■ **What is expected**: Extract exactly those lines that lie between the start of the material and the line with "wd.node_tree.nodes['Background'].inputs[1].default_value = .05", including both boundary lines and no others.
-- Start --
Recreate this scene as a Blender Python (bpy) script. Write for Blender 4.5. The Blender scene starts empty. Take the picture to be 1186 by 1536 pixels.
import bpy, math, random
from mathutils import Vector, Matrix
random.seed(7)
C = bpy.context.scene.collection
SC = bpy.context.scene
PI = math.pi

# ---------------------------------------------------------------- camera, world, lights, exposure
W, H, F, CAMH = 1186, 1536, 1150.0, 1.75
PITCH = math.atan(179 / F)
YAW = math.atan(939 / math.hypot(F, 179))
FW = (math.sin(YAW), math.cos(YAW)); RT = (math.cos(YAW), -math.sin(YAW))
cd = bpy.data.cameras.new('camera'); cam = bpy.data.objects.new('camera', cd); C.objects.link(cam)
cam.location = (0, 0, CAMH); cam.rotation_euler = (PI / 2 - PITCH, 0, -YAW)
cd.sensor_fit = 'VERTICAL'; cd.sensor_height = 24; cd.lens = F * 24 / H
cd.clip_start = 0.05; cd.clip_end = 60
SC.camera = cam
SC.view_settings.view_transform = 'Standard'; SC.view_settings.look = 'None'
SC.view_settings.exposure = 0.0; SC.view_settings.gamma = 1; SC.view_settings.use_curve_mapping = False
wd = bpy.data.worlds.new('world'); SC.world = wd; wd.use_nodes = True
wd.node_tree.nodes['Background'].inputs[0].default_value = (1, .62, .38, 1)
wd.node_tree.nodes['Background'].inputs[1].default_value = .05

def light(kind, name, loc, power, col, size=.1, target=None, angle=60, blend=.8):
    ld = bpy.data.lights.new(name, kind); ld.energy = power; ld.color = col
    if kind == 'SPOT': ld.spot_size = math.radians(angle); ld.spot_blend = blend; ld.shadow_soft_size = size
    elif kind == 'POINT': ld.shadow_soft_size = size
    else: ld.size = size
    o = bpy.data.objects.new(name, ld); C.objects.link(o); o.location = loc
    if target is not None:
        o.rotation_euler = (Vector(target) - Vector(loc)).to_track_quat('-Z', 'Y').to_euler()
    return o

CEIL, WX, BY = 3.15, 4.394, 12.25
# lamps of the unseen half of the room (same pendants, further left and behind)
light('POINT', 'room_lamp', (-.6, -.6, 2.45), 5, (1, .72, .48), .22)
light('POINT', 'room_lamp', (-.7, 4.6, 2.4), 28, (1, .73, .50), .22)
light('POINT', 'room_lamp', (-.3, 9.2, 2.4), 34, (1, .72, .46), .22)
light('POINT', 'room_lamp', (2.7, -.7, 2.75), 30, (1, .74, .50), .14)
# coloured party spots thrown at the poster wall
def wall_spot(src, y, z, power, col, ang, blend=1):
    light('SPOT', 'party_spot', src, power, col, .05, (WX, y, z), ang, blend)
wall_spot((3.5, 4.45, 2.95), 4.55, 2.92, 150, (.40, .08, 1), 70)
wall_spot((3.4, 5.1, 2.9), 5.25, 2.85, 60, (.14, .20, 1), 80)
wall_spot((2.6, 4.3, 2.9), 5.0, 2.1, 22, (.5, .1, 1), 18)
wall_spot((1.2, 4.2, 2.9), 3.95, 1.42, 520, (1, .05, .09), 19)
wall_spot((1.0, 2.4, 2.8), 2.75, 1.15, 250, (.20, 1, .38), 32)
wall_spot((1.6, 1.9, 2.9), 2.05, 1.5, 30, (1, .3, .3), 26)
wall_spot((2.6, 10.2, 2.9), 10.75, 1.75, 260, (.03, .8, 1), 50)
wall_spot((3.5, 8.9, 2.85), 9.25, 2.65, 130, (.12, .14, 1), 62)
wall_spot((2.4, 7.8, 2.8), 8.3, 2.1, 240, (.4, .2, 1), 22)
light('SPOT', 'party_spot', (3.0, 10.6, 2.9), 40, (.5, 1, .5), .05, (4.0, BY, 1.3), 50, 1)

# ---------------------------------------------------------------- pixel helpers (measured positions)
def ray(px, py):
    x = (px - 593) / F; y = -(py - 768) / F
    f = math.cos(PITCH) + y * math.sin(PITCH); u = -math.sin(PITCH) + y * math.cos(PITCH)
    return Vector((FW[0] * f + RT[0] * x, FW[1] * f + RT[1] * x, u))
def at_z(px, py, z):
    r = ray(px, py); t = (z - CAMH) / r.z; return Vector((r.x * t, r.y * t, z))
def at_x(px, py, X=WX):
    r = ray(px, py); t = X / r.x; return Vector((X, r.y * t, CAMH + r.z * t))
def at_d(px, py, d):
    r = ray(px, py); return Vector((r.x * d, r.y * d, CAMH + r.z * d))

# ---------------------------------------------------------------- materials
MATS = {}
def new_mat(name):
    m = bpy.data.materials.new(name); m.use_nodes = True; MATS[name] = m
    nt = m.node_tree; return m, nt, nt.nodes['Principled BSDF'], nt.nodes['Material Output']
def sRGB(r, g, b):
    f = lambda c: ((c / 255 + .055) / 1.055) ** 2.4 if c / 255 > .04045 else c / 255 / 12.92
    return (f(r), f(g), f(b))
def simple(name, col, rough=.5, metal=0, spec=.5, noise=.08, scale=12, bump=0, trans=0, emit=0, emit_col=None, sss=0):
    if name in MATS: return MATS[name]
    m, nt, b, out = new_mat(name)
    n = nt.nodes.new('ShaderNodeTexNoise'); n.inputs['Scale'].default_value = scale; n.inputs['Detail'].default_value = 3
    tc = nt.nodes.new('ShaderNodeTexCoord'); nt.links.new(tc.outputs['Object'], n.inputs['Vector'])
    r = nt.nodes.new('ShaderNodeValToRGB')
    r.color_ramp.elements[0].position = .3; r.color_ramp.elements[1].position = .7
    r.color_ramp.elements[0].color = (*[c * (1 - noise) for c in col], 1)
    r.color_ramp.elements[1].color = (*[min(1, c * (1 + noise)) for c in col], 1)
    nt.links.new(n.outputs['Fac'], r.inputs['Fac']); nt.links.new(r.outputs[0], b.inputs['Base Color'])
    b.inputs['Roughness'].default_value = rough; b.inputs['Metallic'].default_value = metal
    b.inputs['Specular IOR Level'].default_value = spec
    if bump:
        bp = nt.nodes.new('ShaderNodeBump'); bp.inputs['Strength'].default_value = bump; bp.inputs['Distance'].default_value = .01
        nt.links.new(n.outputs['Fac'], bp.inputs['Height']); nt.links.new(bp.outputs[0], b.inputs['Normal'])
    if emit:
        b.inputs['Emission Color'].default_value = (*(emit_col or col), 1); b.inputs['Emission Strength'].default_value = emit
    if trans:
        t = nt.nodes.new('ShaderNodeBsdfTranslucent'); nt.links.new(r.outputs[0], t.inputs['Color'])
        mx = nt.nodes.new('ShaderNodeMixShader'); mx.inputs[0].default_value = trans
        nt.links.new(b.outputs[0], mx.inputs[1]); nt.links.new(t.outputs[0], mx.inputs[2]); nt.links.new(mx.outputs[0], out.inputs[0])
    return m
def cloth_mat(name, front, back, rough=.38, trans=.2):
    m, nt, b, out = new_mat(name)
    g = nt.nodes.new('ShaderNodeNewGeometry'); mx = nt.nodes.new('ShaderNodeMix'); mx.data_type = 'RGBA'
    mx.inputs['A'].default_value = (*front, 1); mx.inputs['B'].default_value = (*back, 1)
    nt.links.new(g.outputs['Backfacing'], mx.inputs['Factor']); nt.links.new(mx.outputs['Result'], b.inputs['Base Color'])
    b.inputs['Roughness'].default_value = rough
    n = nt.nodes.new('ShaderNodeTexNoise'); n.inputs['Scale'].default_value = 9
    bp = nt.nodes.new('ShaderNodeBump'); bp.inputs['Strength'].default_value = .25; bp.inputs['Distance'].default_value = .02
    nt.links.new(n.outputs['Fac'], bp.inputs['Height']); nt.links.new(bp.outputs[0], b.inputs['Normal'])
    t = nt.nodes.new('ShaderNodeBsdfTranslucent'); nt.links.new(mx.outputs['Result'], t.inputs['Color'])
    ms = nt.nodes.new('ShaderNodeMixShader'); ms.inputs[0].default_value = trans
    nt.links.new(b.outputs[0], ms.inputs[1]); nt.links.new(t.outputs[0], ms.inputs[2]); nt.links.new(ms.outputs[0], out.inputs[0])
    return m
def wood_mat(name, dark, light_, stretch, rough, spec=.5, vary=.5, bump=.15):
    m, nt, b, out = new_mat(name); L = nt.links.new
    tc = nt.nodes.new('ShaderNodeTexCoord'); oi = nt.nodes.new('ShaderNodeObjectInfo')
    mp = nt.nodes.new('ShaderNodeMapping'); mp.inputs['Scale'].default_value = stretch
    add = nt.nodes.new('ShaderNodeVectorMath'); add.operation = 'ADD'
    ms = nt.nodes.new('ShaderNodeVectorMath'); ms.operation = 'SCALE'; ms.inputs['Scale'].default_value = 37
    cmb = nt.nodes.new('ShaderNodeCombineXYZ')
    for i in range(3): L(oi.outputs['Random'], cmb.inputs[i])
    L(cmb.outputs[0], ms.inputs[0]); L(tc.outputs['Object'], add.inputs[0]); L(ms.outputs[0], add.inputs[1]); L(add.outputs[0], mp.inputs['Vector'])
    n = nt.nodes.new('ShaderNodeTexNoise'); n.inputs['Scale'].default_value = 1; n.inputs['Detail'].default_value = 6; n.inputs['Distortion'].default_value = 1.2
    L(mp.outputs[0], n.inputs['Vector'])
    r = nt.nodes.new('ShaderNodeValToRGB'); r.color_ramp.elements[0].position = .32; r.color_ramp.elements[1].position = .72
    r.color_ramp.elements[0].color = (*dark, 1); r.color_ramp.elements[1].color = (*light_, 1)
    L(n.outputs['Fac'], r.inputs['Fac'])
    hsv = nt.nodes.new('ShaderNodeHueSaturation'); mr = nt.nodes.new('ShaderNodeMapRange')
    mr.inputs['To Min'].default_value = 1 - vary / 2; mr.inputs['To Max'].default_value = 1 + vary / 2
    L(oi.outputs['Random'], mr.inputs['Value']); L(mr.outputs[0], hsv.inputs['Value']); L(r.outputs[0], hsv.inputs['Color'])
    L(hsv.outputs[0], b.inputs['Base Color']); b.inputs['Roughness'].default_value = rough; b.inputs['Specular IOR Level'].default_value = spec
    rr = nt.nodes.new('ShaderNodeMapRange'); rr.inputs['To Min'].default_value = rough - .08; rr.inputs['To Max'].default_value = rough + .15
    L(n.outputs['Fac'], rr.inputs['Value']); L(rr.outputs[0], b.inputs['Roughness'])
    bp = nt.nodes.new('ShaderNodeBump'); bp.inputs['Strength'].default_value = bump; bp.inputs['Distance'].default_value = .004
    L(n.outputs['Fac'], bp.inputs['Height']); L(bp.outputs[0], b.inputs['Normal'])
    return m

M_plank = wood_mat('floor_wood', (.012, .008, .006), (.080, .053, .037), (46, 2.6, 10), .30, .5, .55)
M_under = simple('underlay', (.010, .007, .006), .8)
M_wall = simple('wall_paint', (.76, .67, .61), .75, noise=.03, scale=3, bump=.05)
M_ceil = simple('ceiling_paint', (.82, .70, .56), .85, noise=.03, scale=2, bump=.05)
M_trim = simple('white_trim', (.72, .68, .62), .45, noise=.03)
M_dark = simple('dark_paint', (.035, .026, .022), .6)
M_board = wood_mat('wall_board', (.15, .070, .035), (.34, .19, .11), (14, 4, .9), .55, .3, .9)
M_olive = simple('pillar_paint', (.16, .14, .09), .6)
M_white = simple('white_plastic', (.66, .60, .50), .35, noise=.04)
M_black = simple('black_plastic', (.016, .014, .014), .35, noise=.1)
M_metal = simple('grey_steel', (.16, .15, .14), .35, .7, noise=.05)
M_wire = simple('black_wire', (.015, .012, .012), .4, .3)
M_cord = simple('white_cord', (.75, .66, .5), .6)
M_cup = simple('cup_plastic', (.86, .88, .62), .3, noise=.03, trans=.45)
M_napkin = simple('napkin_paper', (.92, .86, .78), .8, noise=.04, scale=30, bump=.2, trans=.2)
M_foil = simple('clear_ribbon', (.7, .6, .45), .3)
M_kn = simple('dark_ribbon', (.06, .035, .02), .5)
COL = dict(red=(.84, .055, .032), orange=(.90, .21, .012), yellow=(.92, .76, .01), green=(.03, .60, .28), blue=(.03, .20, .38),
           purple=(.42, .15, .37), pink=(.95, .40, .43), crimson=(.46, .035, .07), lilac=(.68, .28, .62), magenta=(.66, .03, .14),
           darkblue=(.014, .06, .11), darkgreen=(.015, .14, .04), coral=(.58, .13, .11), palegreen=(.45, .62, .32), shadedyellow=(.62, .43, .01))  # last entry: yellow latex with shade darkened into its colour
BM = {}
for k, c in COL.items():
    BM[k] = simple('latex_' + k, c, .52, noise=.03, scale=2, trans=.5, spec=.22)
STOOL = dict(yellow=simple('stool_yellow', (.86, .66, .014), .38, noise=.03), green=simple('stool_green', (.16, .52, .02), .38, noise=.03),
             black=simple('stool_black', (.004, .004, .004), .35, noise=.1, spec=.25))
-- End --
■ **Final result**:
Recreate this scene as a Blender Python (bpy) script. Write for Blender 4.5. The Blender scene starts empty. Take the picture to be 1186 by 1536 pixels.
import bpy, math, random
from mathutils import Vector, Matrix
random.seed(7)
C = bpy.context.scene.collection
SC = bpy.context.scene
PI = math.pi

# ---------------------------------------------------------------- camera, world, lights, exposure
W, H, F, CAMH = 1186, 1536, 1150.0, 1.75
PITCH = math.atan(179 / F)
YAW = math.atan(939 / math.hypot(F, 179))
FW = (math.sin(YAW), math.cos(YAW)); RT = (math.cos(YAW), -math.sin(YAW))
cd = bpy.data.cameras.new('camera'); cam = bpy.data.objects.new('camera', cd); C.objects.link(cam)
cam.location = (0, 0, CAMH); cam.rotation_euler = (PI / 2 - PITCH, 0, -YAW)
cd.sensor_fit = 'VERTICAL'; cd.sensor_height = 24; cd.lens = F * 24 / H
cd.clip_start = 0.05; cd.clip_end = 60
SC.camera = cam
SC.view_settings.view_transform = 'Standard'; SC.view_settings.look = 'None'
SC.view_settings.exposure = 0.0; SC.view_settings.gamma = 1; SC.view_settings.use_curve_mapping = False
wd = bpy.data.worlds.new('world'); SC.world = wd; wd.use_nodes = True
wd.node_tree.nodes['Background'].inputs[0].default_value = (1, .62, .38, 1)
wd.node_tree.nodes['Background'].inputs[1].default_value = .05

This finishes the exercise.